## Task requirements
Restate, exactly and only, the lines from the first through the line containing "from mathutils import Vector, Matrix, Euler".
<<<<
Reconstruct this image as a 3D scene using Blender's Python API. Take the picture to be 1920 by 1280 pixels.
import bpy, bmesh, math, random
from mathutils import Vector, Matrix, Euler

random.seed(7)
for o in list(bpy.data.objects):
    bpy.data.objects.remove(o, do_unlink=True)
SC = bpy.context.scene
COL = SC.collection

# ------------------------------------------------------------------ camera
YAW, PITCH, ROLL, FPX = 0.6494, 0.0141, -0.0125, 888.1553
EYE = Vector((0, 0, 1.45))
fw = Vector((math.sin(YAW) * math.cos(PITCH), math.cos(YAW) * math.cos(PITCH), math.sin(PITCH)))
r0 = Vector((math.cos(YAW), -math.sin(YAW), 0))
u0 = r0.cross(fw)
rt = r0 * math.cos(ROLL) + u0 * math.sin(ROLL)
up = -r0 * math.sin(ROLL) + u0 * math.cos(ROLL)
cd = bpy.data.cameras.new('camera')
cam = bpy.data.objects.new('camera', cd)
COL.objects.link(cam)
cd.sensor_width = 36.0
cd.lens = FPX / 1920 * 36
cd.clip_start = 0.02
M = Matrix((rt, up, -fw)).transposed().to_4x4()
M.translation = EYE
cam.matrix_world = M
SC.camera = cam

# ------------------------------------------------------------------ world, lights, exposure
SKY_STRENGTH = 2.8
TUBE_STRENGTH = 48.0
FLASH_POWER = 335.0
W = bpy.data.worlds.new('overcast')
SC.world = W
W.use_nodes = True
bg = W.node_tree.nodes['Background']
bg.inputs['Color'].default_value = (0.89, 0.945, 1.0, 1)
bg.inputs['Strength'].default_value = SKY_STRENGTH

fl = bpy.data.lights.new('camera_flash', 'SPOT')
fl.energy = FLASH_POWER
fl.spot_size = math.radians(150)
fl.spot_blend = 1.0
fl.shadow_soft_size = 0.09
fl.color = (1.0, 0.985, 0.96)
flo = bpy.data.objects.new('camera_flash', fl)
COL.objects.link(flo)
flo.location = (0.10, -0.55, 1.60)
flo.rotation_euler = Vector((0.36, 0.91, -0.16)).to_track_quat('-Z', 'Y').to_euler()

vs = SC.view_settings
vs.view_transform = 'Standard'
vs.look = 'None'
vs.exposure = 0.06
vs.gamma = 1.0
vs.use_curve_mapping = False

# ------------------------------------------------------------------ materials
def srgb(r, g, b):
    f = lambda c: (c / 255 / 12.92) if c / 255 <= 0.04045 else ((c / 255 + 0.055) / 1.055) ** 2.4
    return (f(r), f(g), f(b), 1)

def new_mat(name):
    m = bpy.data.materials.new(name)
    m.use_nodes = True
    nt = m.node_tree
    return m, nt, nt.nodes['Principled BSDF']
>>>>
## Answer to this exercise
Reconstruct this image as a 3D scene using Blender's Python API. Take the picture to be 1920 by 1280 pixels.
import bpy, bmesh, math, random
from mathutils import Vector, Matrix, Euler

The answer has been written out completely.